> Set exercise
Check every line of the entries that follow, and copy the ones containing "Generate".

> Raw records
------
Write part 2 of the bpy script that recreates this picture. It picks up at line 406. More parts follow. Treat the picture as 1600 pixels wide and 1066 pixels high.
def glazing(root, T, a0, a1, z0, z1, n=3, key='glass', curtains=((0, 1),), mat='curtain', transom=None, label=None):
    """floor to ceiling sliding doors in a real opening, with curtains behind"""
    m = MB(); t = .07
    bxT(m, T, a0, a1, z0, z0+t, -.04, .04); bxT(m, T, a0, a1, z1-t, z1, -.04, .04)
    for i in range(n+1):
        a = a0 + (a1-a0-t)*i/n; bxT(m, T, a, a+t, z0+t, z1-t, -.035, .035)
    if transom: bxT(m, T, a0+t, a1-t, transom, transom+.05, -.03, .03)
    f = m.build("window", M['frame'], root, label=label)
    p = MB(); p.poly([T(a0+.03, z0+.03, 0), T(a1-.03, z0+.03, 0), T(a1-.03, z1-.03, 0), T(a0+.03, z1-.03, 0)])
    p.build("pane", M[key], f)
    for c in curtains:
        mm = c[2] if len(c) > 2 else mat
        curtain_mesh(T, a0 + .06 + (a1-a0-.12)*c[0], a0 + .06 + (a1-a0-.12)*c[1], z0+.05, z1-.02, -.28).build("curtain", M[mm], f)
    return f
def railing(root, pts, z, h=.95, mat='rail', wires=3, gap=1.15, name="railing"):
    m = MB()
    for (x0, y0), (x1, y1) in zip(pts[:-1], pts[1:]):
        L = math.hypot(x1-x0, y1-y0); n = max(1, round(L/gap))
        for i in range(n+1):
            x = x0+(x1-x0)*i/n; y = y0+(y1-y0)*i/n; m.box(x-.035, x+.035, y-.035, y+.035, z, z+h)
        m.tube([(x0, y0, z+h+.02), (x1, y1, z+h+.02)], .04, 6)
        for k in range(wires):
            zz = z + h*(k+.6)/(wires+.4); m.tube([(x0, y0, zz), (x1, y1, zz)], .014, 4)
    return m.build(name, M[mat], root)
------
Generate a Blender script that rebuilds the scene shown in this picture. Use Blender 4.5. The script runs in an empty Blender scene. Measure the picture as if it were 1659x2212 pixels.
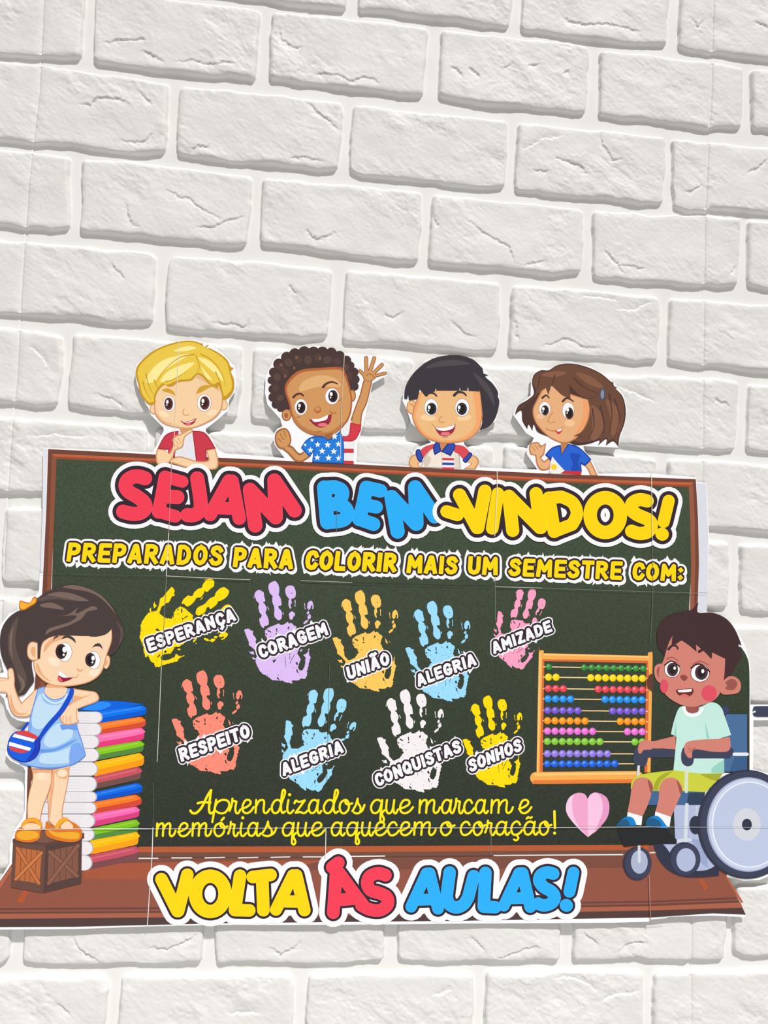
------
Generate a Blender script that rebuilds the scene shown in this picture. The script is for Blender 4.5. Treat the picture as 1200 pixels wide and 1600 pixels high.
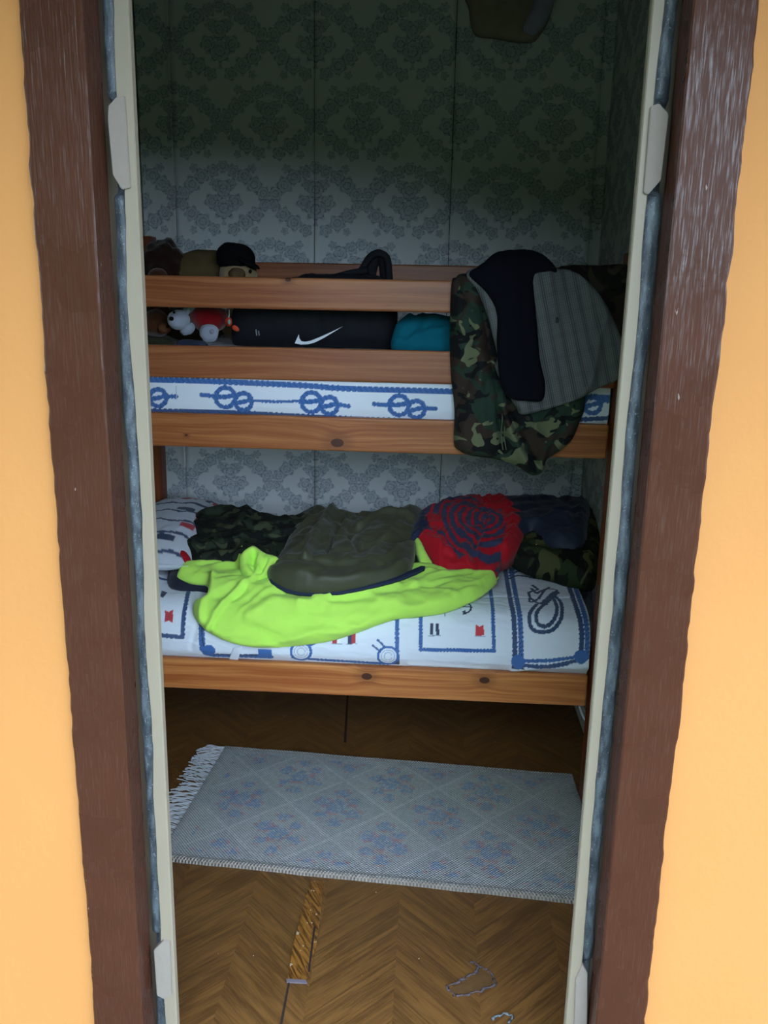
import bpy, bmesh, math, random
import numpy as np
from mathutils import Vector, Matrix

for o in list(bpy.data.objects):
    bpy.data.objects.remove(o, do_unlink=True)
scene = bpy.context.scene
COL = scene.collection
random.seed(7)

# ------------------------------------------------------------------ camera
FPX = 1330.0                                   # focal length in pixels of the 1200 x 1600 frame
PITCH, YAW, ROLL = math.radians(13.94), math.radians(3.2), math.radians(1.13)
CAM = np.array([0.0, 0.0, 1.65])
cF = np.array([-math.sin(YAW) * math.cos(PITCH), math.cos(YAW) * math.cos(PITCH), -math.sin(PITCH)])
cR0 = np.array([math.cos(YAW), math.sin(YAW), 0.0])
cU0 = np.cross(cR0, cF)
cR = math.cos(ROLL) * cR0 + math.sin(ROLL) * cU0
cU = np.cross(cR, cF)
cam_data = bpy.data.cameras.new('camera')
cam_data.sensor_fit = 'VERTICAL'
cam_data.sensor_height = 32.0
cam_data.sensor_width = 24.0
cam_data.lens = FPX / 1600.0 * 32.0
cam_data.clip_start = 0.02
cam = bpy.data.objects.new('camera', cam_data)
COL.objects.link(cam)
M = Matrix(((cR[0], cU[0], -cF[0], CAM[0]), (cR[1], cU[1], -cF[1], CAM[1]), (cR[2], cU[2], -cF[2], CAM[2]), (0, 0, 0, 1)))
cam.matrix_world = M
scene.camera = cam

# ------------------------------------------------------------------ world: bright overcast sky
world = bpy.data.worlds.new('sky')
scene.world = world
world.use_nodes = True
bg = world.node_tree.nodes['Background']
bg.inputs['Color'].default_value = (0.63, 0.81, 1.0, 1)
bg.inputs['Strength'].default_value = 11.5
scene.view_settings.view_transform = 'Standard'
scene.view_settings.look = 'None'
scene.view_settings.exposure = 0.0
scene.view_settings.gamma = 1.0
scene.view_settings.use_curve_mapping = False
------
> Full solution
Generate a Blender script that rebuilds the scene shown in this picture. Use Blender 4.5. The script runs in an empty Blender scene. Measure the picture as if it were 1659x2212 pixels.
Generate a Blender script that rebuilds the scene shown in this picture. The script is for Blender 4.5. Treat the picture as 1200 pixels wide and 1600 pixels high.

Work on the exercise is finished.